Work instructions >> The required output is a word-for-word copy of the lines from the line bearing "LD, .10) for" through the line bearing "tree('R', v, tx(px, d), d, lab, sc, rz)", inclusive, and no other lines.

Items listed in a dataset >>
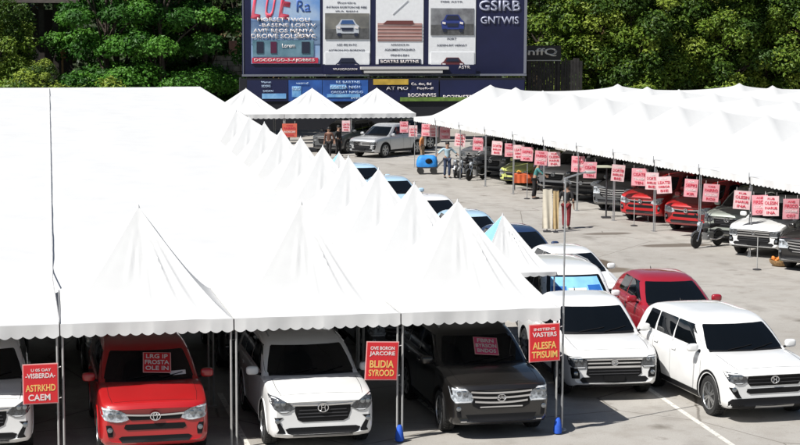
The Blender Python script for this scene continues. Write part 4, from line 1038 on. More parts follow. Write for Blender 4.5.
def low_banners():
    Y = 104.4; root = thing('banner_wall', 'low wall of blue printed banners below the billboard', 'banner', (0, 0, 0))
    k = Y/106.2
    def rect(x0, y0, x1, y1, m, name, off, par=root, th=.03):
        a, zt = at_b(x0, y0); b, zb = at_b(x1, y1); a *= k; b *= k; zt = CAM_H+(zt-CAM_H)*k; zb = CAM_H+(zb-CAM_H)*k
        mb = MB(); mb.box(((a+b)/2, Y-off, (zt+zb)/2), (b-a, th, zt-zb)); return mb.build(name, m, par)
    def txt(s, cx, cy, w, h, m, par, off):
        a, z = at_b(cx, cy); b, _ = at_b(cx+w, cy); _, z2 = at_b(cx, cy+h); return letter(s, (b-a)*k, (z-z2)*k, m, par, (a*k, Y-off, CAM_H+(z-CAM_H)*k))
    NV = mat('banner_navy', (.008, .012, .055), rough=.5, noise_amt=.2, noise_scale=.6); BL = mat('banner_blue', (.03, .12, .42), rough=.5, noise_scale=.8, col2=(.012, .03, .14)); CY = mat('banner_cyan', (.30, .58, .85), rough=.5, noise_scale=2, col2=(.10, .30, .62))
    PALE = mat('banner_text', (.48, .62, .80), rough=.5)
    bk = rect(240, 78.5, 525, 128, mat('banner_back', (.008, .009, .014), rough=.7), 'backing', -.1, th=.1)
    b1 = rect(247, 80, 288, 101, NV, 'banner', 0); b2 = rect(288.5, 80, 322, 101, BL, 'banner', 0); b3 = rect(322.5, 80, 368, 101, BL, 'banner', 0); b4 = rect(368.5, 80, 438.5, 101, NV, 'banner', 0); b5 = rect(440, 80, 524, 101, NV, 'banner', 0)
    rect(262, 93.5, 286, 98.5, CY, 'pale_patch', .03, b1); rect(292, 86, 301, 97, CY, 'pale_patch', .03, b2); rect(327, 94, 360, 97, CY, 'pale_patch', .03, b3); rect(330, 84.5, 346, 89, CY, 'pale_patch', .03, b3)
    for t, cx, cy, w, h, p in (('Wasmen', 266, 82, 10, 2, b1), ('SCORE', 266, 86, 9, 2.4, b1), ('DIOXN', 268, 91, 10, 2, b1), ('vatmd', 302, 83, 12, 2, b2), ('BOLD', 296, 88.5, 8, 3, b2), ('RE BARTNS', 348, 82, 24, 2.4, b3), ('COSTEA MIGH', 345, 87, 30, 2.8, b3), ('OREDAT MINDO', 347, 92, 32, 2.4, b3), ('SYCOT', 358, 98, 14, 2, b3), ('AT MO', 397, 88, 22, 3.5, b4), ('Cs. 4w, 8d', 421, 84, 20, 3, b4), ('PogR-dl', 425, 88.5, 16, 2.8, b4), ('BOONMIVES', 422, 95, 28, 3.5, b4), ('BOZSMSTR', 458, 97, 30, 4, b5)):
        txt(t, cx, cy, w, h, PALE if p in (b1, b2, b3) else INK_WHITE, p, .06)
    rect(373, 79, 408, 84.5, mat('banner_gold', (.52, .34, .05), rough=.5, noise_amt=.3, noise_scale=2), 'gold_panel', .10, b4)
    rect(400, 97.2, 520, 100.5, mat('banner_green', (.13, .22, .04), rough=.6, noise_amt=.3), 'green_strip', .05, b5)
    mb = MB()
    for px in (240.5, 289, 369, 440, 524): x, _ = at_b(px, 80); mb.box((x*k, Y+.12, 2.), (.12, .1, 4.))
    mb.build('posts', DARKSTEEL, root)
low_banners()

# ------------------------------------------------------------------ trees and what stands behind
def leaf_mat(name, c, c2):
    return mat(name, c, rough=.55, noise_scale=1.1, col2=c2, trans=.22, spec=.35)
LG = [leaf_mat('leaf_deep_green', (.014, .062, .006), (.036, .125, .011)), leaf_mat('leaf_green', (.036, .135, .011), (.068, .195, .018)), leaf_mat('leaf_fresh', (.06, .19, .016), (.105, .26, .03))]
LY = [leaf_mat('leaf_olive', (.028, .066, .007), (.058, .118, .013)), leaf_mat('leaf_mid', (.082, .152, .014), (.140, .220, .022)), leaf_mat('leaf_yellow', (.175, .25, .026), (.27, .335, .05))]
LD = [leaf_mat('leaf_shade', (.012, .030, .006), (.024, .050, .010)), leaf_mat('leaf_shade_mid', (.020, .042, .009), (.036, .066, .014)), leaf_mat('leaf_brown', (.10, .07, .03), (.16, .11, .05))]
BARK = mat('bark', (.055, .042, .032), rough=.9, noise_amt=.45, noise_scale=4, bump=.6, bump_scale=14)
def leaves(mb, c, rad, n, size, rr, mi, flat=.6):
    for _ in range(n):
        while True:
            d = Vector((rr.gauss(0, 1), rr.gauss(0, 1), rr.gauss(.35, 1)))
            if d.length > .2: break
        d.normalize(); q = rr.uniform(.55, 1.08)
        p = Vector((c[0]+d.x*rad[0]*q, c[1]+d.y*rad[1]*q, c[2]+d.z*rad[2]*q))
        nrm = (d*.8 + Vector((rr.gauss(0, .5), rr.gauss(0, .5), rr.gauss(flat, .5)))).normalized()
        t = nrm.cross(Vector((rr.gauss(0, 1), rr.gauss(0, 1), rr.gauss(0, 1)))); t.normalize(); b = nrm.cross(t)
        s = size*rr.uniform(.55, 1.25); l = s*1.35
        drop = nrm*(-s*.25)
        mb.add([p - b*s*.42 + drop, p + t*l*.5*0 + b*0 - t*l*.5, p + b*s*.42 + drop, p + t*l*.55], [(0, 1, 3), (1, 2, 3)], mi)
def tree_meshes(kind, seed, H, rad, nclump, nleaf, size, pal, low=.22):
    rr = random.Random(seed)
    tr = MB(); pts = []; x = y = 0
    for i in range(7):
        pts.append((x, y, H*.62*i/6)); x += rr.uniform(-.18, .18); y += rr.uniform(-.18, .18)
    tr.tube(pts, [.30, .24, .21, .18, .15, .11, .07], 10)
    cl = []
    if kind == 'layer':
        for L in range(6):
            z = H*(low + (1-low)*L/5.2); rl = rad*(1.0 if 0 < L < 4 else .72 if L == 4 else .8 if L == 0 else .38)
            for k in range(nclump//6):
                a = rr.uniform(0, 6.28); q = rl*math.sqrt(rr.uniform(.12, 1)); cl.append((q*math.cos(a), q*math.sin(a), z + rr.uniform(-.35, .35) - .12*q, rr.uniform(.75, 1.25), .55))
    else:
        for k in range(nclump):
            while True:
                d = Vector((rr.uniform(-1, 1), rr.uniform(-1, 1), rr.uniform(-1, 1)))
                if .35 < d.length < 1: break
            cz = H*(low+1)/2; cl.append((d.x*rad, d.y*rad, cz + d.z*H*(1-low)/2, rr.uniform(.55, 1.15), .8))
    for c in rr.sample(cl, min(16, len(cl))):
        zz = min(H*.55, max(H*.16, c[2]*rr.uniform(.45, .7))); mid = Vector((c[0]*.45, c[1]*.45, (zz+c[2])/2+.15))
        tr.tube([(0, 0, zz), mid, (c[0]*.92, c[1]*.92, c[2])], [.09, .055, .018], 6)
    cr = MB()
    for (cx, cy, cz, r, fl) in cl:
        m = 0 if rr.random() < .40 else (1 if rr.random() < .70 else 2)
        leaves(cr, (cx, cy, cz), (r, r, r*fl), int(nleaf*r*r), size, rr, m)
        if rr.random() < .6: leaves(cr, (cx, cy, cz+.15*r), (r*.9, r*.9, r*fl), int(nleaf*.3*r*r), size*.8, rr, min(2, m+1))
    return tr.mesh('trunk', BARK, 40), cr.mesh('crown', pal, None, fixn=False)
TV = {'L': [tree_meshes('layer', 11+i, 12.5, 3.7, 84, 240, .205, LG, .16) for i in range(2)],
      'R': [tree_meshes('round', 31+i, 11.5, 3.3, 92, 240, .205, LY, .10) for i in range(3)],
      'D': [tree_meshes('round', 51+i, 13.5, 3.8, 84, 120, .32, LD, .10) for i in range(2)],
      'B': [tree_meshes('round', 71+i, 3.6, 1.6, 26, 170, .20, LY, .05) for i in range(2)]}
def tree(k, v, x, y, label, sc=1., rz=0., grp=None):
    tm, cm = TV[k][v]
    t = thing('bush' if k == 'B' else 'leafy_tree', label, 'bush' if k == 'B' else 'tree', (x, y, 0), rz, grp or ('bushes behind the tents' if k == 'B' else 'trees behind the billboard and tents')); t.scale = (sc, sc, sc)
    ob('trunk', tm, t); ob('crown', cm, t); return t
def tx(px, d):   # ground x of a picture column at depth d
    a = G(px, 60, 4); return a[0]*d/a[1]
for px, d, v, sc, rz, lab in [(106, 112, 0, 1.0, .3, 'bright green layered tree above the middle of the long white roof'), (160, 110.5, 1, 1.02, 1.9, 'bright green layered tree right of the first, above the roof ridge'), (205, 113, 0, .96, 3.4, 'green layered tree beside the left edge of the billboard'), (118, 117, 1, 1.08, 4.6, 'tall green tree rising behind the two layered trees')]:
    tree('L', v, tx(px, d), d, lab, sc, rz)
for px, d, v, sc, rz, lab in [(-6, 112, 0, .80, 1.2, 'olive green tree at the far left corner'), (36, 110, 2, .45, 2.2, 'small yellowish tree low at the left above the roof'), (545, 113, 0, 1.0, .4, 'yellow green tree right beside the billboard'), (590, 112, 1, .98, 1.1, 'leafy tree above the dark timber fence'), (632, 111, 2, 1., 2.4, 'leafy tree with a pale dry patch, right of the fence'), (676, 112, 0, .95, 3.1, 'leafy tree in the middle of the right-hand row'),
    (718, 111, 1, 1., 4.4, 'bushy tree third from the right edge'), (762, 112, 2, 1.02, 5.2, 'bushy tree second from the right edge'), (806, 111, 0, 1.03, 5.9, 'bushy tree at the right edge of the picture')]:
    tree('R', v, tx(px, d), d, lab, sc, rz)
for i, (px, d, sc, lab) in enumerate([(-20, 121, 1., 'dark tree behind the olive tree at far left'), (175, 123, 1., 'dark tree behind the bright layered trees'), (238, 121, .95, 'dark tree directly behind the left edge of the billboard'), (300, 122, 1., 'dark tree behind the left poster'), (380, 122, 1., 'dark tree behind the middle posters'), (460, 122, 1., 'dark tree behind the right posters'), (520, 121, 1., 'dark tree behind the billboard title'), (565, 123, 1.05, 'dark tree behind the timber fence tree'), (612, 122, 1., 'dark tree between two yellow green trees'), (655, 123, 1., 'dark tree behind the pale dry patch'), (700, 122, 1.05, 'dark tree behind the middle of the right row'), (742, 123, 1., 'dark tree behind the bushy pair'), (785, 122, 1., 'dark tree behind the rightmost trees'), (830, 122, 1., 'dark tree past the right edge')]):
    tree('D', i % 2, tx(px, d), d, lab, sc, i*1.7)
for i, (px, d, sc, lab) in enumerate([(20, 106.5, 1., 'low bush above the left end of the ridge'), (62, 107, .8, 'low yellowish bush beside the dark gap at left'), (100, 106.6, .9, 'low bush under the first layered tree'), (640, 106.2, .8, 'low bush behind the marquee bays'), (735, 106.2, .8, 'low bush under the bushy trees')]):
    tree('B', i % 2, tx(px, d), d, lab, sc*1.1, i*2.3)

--

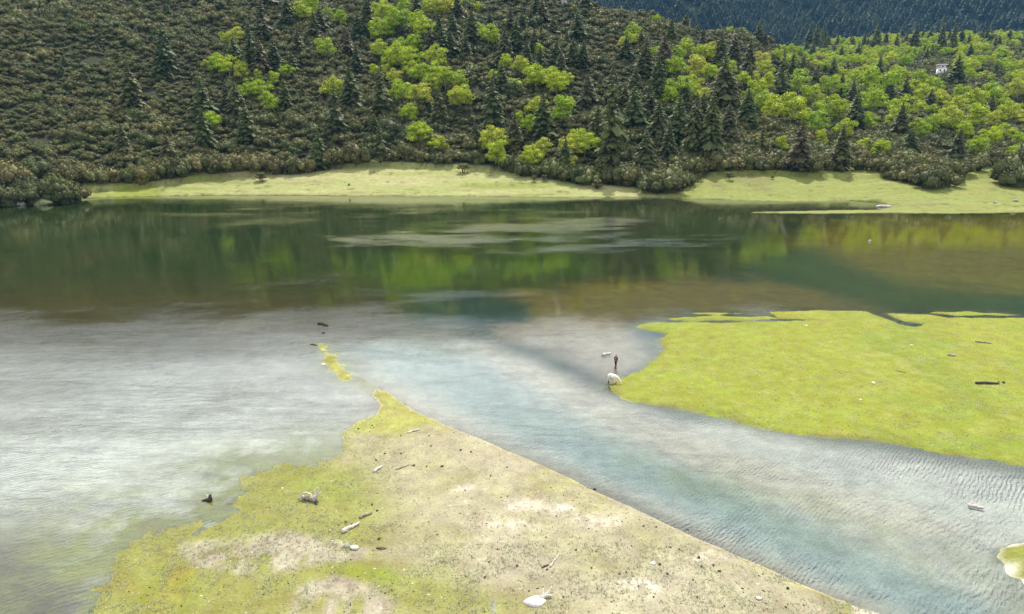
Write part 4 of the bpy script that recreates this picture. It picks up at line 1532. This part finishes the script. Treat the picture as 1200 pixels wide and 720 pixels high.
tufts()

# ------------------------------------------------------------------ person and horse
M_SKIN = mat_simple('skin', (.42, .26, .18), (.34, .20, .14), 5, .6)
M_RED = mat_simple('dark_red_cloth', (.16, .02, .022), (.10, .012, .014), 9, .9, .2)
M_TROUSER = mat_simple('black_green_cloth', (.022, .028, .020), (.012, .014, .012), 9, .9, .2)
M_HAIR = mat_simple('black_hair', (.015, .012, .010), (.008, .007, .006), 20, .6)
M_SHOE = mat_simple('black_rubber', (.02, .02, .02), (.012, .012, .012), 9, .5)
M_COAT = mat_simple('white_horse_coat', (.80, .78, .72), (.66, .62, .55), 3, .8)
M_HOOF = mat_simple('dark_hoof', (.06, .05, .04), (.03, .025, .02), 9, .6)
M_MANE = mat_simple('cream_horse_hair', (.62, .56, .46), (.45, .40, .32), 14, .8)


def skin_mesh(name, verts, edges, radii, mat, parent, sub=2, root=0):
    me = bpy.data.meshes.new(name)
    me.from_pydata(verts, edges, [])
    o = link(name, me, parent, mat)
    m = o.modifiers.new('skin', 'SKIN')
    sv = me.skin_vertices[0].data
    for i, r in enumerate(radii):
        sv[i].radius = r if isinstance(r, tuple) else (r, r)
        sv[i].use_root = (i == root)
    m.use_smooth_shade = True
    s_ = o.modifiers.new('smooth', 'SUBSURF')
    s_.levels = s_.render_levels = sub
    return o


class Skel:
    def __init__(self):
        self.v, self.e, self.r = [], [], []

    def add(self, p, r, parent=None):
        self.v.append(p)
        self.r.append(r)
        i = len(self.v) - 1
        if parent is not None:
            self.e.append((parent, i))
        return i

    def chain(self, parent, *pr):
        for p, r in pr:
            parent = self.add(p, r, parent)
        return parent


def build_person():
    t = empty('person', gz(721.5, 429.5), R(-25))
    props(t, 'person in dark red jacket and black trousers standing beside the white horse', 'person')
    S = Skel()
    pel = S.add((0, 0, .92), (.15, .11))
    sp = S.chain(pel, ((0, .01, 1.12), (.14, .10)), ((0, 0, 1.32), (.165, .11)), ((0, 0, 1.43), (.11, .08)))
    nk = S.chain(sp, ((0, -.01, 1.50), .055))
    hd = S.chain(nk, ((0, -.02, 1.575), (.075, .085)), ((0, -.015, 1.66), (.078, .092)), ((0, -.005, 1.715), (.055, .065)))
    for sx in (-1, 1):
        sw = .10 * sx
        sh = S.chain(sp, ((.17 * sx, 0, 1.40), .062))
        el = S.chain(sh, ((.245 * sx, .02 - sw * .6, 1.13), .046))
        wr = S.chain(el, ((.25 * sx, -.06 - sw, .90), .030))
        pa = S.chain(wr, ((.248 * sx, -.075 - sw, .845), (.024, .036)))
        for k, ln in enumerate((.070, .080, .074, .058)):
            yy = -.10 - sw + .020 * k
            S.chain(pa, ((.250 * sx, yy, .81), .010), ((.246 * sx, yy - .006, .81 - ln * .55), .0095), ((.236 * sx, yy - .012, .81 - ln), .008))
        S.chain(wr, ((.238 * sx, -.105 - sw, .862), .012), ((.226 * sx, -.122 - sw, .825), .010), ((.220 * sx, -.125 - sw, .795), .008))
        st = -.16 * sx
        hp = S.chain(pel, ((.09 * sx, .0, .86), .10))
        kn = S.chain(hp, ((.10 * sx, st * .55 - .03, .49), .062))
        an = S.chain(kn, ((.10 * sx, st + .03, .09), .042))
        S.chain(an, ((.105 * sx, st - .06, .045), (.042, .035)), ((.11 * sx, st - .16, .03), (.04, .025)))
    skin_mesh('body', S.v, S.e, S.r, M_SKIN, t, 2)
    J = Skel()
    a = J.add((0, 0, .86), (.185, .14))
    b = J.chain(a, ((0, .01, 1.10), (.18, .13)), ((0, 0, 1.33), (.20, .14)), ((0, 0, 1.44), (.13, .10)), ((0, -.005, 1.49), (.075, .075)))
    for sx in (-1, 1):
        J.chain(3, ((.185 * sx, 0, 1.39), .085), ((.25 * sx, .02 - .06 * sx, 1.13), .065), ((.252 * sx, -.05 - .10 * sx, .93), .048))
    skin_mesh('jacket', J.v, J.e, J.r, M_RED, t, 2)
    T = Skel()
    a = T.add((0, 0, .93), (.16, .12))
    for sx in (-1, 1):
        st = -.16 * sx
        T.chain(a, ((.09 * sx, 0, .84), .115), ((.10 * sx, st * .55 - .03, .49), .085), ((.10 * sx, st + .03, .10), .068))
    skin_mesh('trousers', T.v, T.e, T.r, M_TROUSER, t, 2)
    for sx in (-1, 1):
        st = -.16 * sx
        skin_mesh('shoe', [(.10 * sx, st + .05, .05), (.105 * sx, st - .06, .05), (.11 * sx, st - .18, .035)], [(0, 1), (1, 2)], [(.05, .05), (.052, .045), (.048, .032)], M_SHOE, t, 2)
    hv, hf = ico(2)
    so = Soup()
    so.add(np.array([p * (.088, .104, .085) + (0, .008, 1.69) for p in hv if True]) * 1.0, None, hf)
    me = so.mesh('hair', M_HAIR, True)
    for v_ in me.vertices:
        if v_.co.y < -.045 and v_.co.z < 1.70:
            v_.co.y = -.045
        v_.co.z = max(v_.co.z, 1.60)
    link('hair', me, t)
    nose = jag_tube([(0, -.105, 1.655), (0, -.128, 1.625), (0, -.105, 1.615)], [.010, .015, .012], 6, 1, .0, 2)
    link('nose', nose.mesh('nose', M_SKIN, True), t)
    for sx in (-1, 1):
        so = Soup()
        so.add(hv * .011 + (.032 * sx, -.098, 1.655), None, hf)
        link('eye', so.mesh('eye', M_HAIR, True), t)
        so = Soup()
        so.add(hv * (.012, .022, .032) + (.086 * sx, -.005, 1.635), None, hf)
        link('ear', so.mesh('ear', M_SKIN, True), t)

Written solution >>
      'D': [tree_meshes('round', 51+i, 13.5, 3.8, 84, 120, .32, LD, .10) for i in range(2)],
      'B': [tree_meshes('round', 71+i, 3.6, 1.6, 26, 170, .20, LY, .05) for i in range(2)]}
def tree(k, v, x, y, label, sc=1., rz=0., grp=None):
    tm, cm = TV[k][v]
    t = thing('bush' if k == 'B' else 'leafy_tree', label, 'bush' if k == 'B' else 'tree', (x, y, 0), rz, grp or ('bushes behind the tents' if k == 'B' else 'trees behind the billboard and tents')); t.scale = (sc, sc, sc)
    ob('trunk', tm, t); ob('crown', cm, t); return t
def tx(px, d):   # ground x of a picture column at depth d
    a = G(px, 60, 4); return a[0]*d/a[1]
for px, d, v, sc, rz, lab in [(106, 112, 0, 1.0, .3, 'bright green layered tree above the middle of the long white roof'), (160, 110.5, 1, 1.02, 1.9, 'bright green layered tree right of the first, above the roof ridge'), (205, 113, 0, .96, 3.4, 'green layered tree beside the left edge of the billboard'), (118, 117, 1, 1.08, 4.6, 'tall green tree rising behind the two layered trees')]:
    tree('L', v, tx(px, d), d, lab, sc, rz)
for px, d, v, sc, rz, lab in [(-6, 112, 0, .80, 1.2, 'olive green tree at the far left corner'), (36, 110, 2, .45, 2.2, 'small yellowish tree low at the left above the roof'), (545, 113, 0, 1.0, .4, 'yellow green tree right beside the billboard'), (590, 112, 1, .98, 1.1, 'leafy tree above the dark timber fence'), (632, 111, 2, 1., 2.4, 'leafy tree with a pale dry patch, right of the fence'), (676, 112, 0, .95, 3.1, 'leafy tree in the middle of the right-hand row'),
    (718, 111, 1, 1., 4.4, 'bushy tree third from the right edge'), (762, 112, 2, 1.02, 5.2, 'bushy tree second from the right edge'), (806, 111, 0, 1.03, 5.9, 'bushy tree at the right edge of the picture')]:
    tree('R', v, tx(px, d), d, lab, sc, rz)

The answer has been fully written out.